Why Hebrew captured the American imagination

In an extract from his new book The Story of Hebrew, Lewis Glinert explains the importance of the language to the American colonists

March 27, 2017 10:16
Some  believed the native American Indians were descendants of the Lost Tribes of Israel (Getty Images)
3 min read

The history of 17th-century England is above all the story of a struggle for religious and political liberties. Modern histories often portray this struggle as one of secularism versus religion. But in fact, as the historian Eric Nelson has shown, much of it was anchored in the Hebrew Bible and its rabbinic interpreters.

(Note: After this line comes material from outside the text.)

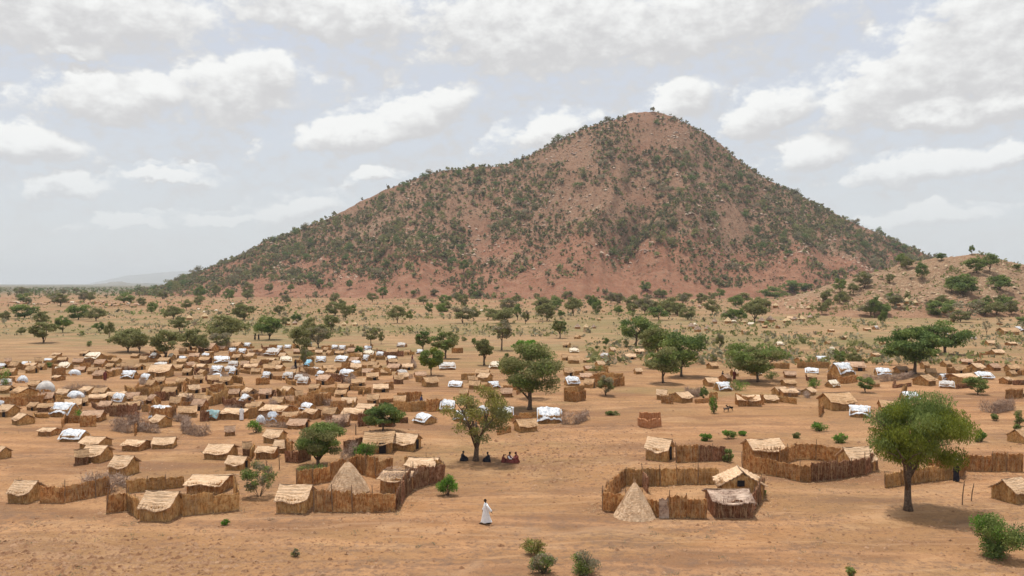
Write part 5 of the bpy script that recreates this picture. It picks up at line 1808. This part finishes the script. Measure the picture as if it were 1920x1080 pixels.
def stand_body(stride=0.0, lx=(.0, .0), arms=((.12, -.1), (-.05, .1)), elb=.1):
    """body facing +x; feet apart along x by stride; arms = (forward, ..) swing for right, left"""
    J = {'pelvis': (0, 0, .95, .135), 'waist': (0, 0, 1.10, .125), 'chest': (.01, 0, 1.32, .15), 'neck': (.01, 0, 1.50, .055), 'skull': (.02, 0, 1.60, .055)}
    B = [('pelvis', 'waist'), ('waist', 'chest'), ('chest', 'neck'), ('neck', 'skull')]
    for sd, sy, fx in (('r', -1, stride / 2), ('l', 1, -stride / 2)):
        J[sd + 'hip'] = (0, sy * .10, .90, .095)
        J[sd + 'knee'] = (fx * .5 + .05, sy * .10, .50, .060)
        J[sd + 'ank'] = (fx, sy * .10, .09, .040)
        J[sd + 'toe'] = (fx + .17, sy * .12, .035, .032)
        B += [('pelvis', sd + 'hip'), (sd + 'hip', sd + 'knee'), (sd + 'knee', sd + 'ank'), (sd + 'ank', sd + 'toe')]
    for sd, sy, sw in (('r', -1, arms[0]), ('l', 1, arms[1])):
        J[sd + 'sh'] = (0, sy * .19, 1.43, .060)
        J[sd + 'el'] = (sw[0] * .5 - elb * .3, sy * (.23 + abs(sw[1])), 1.16, .042)
        J[sd + 'wr'] = (sw[0], sy * (.24 + abs(sw[1])), .93, .028)
        B += [('chest', sd + 'sh'), (sd + 'sh', sd + 'el'), (sd + 'el', sd + 'wr')]
        dd = Vector(J[sd + 'wr'][:3]) - Vector(J[sd + 'el'][:3])
        hand_chain(J, B, sd, sd + 'wr', dd)
    return J, B


# the walking man in the long white robe, seen from his left side, heading left
p = P(911, 982)
man = thing('person', 'person', p, R(180 + 12), (1.0, 1.0, 1.0), 'man in long white robe walking left across the bare foreground')
J, B = stand_body(.55, arms=((.16, .02), (-.34, .10)))
obj('body', skin_mesh('body', J, B, M['skin'], 1), man)
obj('robe', robe('robe', [(-.03, 0, .13, .40, .27), (-.02, 0, .35, .33, .24), (0, 0, .6, .27, .22), (0, 0, .85, .22, .20), (0, 0, 1.05, .185, .185), (.01, 0, 1.25, .18, .205), (.01, 0, 1.40, .15, .20), (.01, 0, 1.48, .10, .12), (.01, 0, 1.53, .065, .065)], M['white_cloth'], 7, .05), man)
for sd in ('r', 'l'):
    a_, b_, c_ = (Vector(J[sd + k][:3]) for k in ('sh', 'el', 'wr'))
    mb = MB()
    tube(mb, [a_ + Vector((0, 0, .03)), a_.lerp(b_, .5), b_, b_.lerp(c_, .5), b_.lerp(c_, .9)], [.085, .082, .085, .095, .11], 10)
    obj('sleeve', mb.mesh('sleeve', M['white_cloth'], True), man)
head_parts(man, (.05, 0, 1.68), 1.0, (1, -.1))
mb = MB()
for fx in (.275, -.275):
    sy = -.11 if fx > 0 else .11
    V_, q_ = sheet(lambda u, v: np.stack([fx - .06 + u * .27, sy + (v - .5) * .10, 0 * u + .012], 1), 3, 2, (0, 0, .02))
    mb.add(V_, q_[:, ::-1])
obj('sandals', mb.mesh('sandals', M['hair']), man)


def standing(px, py, cloth, label, rz=0.0, s=1.0, scarf=None, bundle=False):
    p_ = P(px, py)
    t = thing('person', 'person', p_, R(rz), (s, s, s), label)
    J_, B_ = stand_body(.16, arms=((.05, .0), (.0, .03)))
    obj('body', skin_mesh('body', J_, B_, M['skin'], 1), t)
    obj('gown', robe('gown', [(0, 0, .08, .24, .26), (0, 0, .4, .22, .25), (0, 0, .8, .20, .23), (0, 0, 1.1, .18, .21), (0, 0, 1.35, .18, .235), (.01, 0, 1.46, .12, .15), (.01, 0, 1.54, .07, .07)], M[cloth], 6, .03), t)
    for sd in ('r', 'l'):
        a, b, c = (Vector(J_[sd + k][:3]) for k in ('sh', 'el', 'wr'))
        mb_ = MB()
        tube(mb_, [a, a.lerp(b, .5), b, b.lerp(c, .8)], [.075, .07, .065, .06], 8)
        obj('sleeve', mb_.mesh('sleeve', M[cloth], True), t)
    head_parts(t, (.05, 0, 1.68), 1.0, (1, 0), scarf=scarf)
    return t


bw = standing(1793, 903, 'black_cloth', 'woman in black standing before the fence with a pale bundle on her head', 200, 1.0, 'black_cloth')
mb = MB()
tube(mb, [(-.22, 0, 1.84), (-.1, .03, 1.87), (.1, 0, 1.88), (.25, -.02, 1.85)], [.06, .12, .12, .05], 9)
thing('bundle', 'bundle', bw.location, R(200), (1, 1, 1), 'pale bundle carried on the head of the woman in black', None, None, mb.mesh('bundle', M['tarp_cream'], True))
for a in ((197, 713, 'red_cloth', 'tiny standing person on the open ground left, behind the white tents', 90), (453, 788, 'white_cloth', 'small person in white before the long low shelter', 270),
          (554, 692, 'black_cloth', 'small person in black among the tents of the dense camp', 0), (478, 637, 'black_cloth', 'tiny dark figure at the back of the dense camp, left one of two', 0),
          (485, 637, 'black_cloth', 'tiny dark figure at the back of the dense camp, right one of two', 0), (1355, 714, 'black_cloth', 'small dark figure behind the white tarp at middle right', 10),
          (1377, 712, 'red_cloth', 'small figure in maroon beside the middle right huts', 60), (790, 764, 'blue_cloth', 'small figure in navy at the fence behind the white gabled tent', 0), (773, 682, 'red_cloth', 'tiny figure in maroon at the right edge of the dense camp', 30)):
    standing(a[0], a[1], a[2], a[3], a[4], 1.0 if a[1] > 700 else 1.1, 'black_cloth' if a[2] == 'black_cloth' else None)


def sitting(px, py, cloth, label, rz=0.0, s=1.0, scarf=None, top=None):
    """sitting on the ground, knees drawn up, arms round them; faces +x"""
    p_ = P(px, py)
    t = thing('person', 'person', p_, R(rz), (s, s, s), label)
    J_ = {'pelvis': (-.10, 0, .14, .14), 'waist': (-.10, 0, .32, .125), 'chest': (-.04, 0, .54, .145), 'neck': (.0, 0, .72, .055), 'skull': (.02, 0, .80, .055)}
    B_ = [('pelvis', 'waist'), ('waist', 'chest'), ('chest', 'neck'), ('neck', 'skull')]
    for sd, sy in (('r', -1), ('l', 1)):
        J_[sd + 'hip'] = (-.02, sy * .11, .14, .095)
        J_[sd + 'knee'] = (.30, sy * .13, .44, .062)
        J_[sd + 'ank'] = (.46, sy * .11, .08, .04)
        J_[sd + 'toe'] = (.62, sy * .12, .035, .03)
        B_ += [('pelvis', sd + 'hip'), (sd + 'hip', sd + 'knee'), (sd + 'knee', sd + 'ank'), (sd + 'ank', sd + 'toe')]
        J_[sd + 'sh'] = (-.03, sy * .19, .64, .06)
        J_[sd + 'el'] = (.12, sy * .25, .44, .042)
        J_[sd + 'wr'] = (.34, sy * .12, .40, .028)
        B_ += [('chest', sd + 'sh'), (sd + 'sh', sd + 'el'), (sd + 'el', sd + 'wr')]
        hand_chain(J_, B_, sd, sd + 'wr', (1, -sy * .5, -.4))
    obj('body', skin_mesh('body', J_, B_, M['skin'], 1), t)
    obj('gown', robe('gown', [(.12, 0, .02, .44, .30), (.12, 0, .18, .42, .28), (.12, 0, .36, .33, .25), (.02, 0, .48, .22, .22), (-.03, 0, .60, .17, .22), (-.01, 0, .69, .11, .14), (0, 0, .75, .06, .065)], M[cloth], 5, .03), t)
    for sd in ('r', 'l'):
        a, b, c = (Vector(J_[sd + k][:3]) for k in ('sh', 'el', 'wr'))
        mb_ = MB()
        tube(mb_, [a, b, b.lerp(c, .7)], [.075, .065, .055], 8)
        obj('sleeve', mb_.mesh('sleeve', M[top or cloth], True), t)
    head_parts(t, (.05, 0, .88), 1.0, (1, 0), scarf=scarf)


sitting(868, 864, 'black_cloth', 'person in black sitting left of the leaning tree trunk', 20, .98, 'black_cloth')
sitting(915, 866, 'black_cloth', 'person in dark clothes sitting right of the leaning tree trunk', 160, .98, 'black_cloth')
sitting(955, 868, 'red_cloth', 'person with white top sitting right of the leaning tree, left of the pair', -20, 1.1, None, 'white_cloth')
sitting(968, 868, 'red_cloth', 'person in maroon sitting right of the leaning tree, right of the pair', 200, 1.1, 'red_cloth')
sitting(944, 867, 'red_cloth', 'low sitting person in maroon between tree trunk and white top', 30, .8, 'red_cloth')


def goat(px, py, rz, label, m):
    p_ = P(px, py)
    t = thing('goat', 'goat', p_, R(rz), (1, 1, 1), label)
    J_ = {'rump': (-.32, 0, .52, .13), 'belly': (0, 0, .50, .15), 'chest': (.28, 0, .52, .14), 'neck': (.42, 0, .66, .08), 'head': (.52, 0, .80, .065), 'muzzle': (.66, 0, .74, .04), 'tail': (-.46, 0, .62, .02)}
    B_ = [('rump', 'belly'), ('belly', 'chest'), ('chest', 'neck'), ('neck', 'head'), ('head', 'muzzle'), ('rump', 'tail')]
    for sy in (-1, 1):
        k = 'r' if sy < 0 else 'l'
        J_[k + 'e'] = (.48, sy * .10, .84, .015)
        B_.append(('head', k + 'e'))
        for nm, x0, kx, kz, hx, hz in (('f', .27, .28, .26, .27, .03), ('h', -.30, -.22, .34, -.36, .19)):
            J_[k + nm + '1'] = (x0, sy * .09, .40, .055)
            J_[k + nm + '2'] = (kx, sy * .10, kz, .035)
            J_[k + nm + '3'] = (hx, sy * .10, hz, .022)
            B_ += [('chest' if nm == 'f' else 'rump', k + nm + '1'), (k + nm + '1', k + nm + '2'), (k + nm + '2', k + nm + '3')]
            if nm == 'h':
                J_[k + 'h4'] = (-.33, sy * .10, .03, .022)
                B_.append((k + 'h3', k + 'h4'))
    obj('body', skin_mesh('body', J_, B_, M[m], 1), t)
    mb_ = MB()
    for sy in (-1, 1):
        tube(mb_, [(.50, sy * .03, .85), (.44, sy * .05, .96), (.36, sy * .06, 1.0)], [.018, .013, .005], 5)
    obj('horns', mb_.mesh('horns', M['wood']), t)


goat(1362, 773, 10, 'small brown goat near the spindly green plant, left one of two', 'bark')
goat(1369, 771, 190, 'small dark goat near the spindly green plant, right one of two', 'hair')

# ------------------------------------------------------------------ labels for everything that was placed by list
LM = [('the walking man', 911, 982), ('the big drooping tree', 1703, 930), ('the leaning forked tree', 893, 850), ('the broad olive tree', 993, 768), ('the round green tree', 597, 870),
      ('the blue tarp shelter', 579, 688), ('the teal tarp hut', 400, 789), ('the wide green tree', 1420, 716), ('the dark tree pair', 1740, 690), ('the round light green tree', 1243, 718),
      ('the ball shaped olive tree', 908, 685), ('the large front left hut', 305, 978), ('the ragged white wall tent', 140, 828), ('the thin umbrella tree', 695, 656),
      ('the bushy dark green tree', 718, 808), ('the small pale green tree', 808, 704), ('the rocky hill top', 1822, 480), ('the lone dark plain tree', 1050, 634), ('the three foreground bushes', 1040, 1070),
      ('the mountain left foot', 300, 560), ('the left picture edge', 0, 640), ('the mountain centre foot', 900, 560), ('the mountain right foot', 1400, 560)]
buckets = {}
for o, d in AUTO:
    x_, y_ = PXY(o.location)
    best = None
    for nm, lx, ly in LM:
        dx, dy = x_ - lx, (y_ - ly) * 2.2
        dd = math.hypot(dx, dy)
        if best is None or dd < best[0]:
            best = (dd, nm, dx, dy)
    dd, nm, dx, dy = best
    rel = ('left of' if dx < 0 else 'right of') if abs(dx) > abs(dy) else ('behind' if dy < 0 else 'in front of')
    buckets.setdefault((d, rel, nm), []).append((dd, o))
for (d, rel, nm), L in buckets.items():
    L.sort(key=lambda a: a[0])
    for i, (dd, o) in enumerate(L):
        o['label'] = ('%s %s %s' % (d, rel, nm)) if len(L) == 1 else '%s, %s %s %s' % (d, ORD[min(i, 39)], rel, nm)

In the midst of an extended social and political crisis, English jurists and political theorists turned to Judaism and the Hebrew Bible as a source of wisdom. This new fascination led to such works as Uxor Ebraica (“The Jewish Wife”, 1646) on the theory and practice of Jewish marriage and divorce law, and — shortly after the execution of Charles I — De synedriis et praefecturis juridicis veterum Ebraeorum (1650–1655), on the ancient rabbinic supreme court and its authority to control the ruler.


The author of these works was John Selden (1584–1654), hailed by John Milton as “the chief of learned men reputed in this land” . The first talmudist in England since the expulsion of the Jews — and, more surprisingly, a philosemite — Selden recognised the humaneness of Jewish marital law and found in Deuteronomy and the Talmud a model for the proper relationship between the judicial and executive branches of government. 


Selden and his circle represented the high-watermark of humanist Hebrew-Aramaic  erudition. Among the beneficiaries were Ben Jonson and Milton, Thomas Hobbes and John Locke.